Alex Epstein (American writer)


Alexander Joseph Epstein is an American author, energy theorist, and industrial policy pundit. He is the founder and president of the Center for Industrial Progress, a for-profit organization located in San Diego, California. Epstein is also the New York Times best-selling author of The Moral Case for Fossil Fuels, in which he advocates the use of fossil fuels like coal, oil and natural gas, for which he has been praised in The Wall Street Journal and criticized in The Guardian. Epstein is a former adjunct scholar at the Cato Institute and a former fellow at the Ayn Rand Institute. He has called into question the degree of consensus among climate scientists regarding climate change and stated that he does not believe humans are the primary cause of climate change.

Early life and education

Epstein grew up in Chevy Chase, Maryland and attended Montgomery County Public Schools. In childhood his favorite subjects were mathematics and science, and in high school he became interested in politics and humanities. He cites Ayn Rand as his greatest influence, having been especially impressed by her novel Atlas Shrugged. Among his other favorite writers is Thomas Sowell.
At Duke University, where for two years he was the editor and publisher of The Duke Review, Epstein in his own words
'studied a combination of philosophy and computer science' graduating with a BA.

Career

Ayn Rand Institute

Epstein was a writer and fellow at the Ayn Rand Institute, a non-profit organization in Irvine, California that promotes Ayn Rand's novels and her philosophy of Objectivism, between 2004 and 2011.

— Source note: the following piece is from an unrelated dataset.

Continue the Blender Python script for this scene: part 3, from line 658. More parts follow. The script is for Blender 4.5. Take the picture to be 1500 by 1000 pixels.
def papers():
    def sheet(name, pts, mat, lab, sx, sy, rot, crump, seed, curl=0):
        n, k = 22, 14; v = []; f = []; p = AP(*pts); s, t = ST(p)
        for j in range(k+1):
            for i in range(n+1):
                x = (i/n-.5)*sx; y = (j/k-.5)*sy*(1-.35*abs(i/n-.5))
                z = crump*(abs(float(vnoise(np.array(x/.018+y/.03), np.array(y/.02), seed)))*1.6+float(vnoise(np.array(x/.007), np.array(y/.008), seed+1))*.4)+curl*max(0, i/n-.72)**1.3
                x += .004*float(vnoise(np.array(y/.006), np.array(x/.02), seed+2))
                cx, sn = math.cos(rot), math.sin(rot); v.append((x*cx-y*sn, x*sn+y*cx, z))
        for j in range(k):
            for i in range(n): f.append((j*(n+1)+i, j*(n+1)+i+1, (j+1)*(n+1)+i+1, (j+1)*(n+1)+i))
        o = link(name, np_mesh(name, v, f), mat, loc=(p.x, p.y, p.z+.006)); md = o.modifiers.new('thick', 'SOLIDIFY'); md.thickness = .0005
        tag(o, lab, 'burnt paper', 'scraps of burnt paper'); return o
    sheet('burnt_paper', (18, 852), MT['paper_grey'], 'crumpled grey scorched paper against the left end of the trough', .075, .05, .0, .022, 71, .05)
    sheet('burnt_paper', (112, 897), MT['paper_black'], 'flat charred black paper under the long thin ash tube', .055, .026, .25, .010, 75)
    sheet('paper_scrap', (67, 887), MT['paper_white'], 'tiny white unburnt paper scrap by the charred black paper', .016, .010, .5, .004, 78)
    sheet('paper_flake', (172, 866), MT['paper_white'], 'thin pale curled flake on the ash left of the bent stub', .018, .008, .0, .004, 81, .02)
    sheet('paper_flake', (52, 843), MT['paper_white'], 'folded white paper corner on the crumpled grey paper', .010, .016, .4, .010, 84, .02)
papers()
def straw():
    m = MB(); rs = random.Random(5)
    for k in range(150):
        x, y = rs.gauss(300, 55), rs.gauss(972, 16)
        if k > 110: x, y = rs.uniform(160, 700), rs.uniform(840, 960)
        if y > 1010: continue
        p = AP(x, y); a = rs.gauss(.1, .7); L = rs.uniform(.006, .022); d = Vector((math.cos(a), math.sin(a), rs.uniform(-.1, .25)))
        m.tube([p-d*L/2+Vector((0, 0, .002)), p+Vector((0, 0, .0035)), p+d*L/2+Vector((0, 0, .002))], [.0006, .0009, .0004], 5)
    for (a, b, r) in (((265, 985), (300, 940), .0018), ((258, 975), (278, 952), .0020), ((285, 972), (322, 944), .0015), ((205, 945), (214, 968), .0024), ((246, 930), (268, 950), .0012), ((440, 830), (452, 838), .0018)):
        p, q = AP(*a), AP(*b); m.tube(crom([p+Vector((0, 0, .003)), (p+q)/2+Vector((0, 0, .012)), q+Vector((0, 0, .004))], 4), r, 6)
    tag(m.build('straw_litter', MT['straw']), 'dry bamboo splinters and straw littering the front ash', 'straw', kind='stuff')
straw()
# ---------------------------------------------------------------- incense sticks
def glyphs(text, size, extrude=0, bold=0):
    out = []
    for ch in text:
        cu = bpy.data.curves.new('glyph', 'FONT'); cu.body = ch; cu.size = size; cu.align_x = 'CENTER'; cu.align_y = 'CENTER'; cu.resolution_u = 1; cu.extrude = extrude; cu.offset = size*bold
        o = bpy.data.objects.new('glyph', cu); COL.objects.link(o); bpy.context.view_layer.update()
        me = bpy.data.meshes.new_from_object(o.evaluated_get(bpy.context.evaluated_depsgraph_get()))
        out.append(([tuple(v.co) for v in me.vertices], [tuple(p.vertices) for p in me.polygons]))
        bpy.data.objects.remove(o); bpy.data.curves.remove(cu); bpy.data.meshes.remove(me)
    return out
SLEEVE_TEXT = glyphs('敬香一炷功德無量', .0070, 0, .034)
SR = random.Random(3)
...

Center for Industrial Progress

In 2011, Epstein founded the Center for Industrial Progress, an advocacy group that describes its mission as "to bring about a new industrial revolution."
Epstein and CIP challenge the belief that the consumption of fossil fuels harms human life, arguing that recent gains in public health and safety were achieved not in spite of mankind's reliance on hydrocarbon energy but, in large measure, because of it.
In 2012, Epstein debated American environmentalist Bill McKibben while representing CIP at an event held at Duke University.
In 2013, Rolling Stone placed Epstein and the Center for Industrial Progress on their list of top Global Warming Deniers. Epstein wrote a rebuttal to the piece in Forbes. In his rebuttal, Epstein also criticizes the term global warming denier, which he claims is a smear tactic intended to liken critics of environmentalism to Holocaust deniers.
In 2014, Epstein and CIP publicly supported the Keystone Pipeline.
In 2015, The Guardian published an opinion piece by Jason Wilson critical of Epstein and CIP, stating, "Epstein's work has been popular and influential on the right because it is a particularly fluent, elaborate form of climate denialism. The CIP prides itself on being able to train corporate leaders to 'successfully outmessage "environmentalists"'." He also criticizes Epstein for being an "ideologue" funded by petrochemical billionaires, the Koch brothers.
In 2016, Epstein testified before the Senate Environment and Public Works Committee at the invitation of the committee's chairman, James Inhofe, who has called climate change a "hoax." Epstein suggested that rising carbon dioxide levels "benefit plants and Americans." When questioned by committee member Barbara Boxer as to why Epstein, whose academic training is in philosophy, was even there, Epstein responded, "to teach you how to think clearly." Boxer replied "... you are a philosopher, not a scientist, and I don’t appreciate getting lectured by a philosopher about science."
Epstein has contributed opinion pieces to several media outlets regarding climate and energy issues, including USA Today, The Wall Street Journal, and Fox News.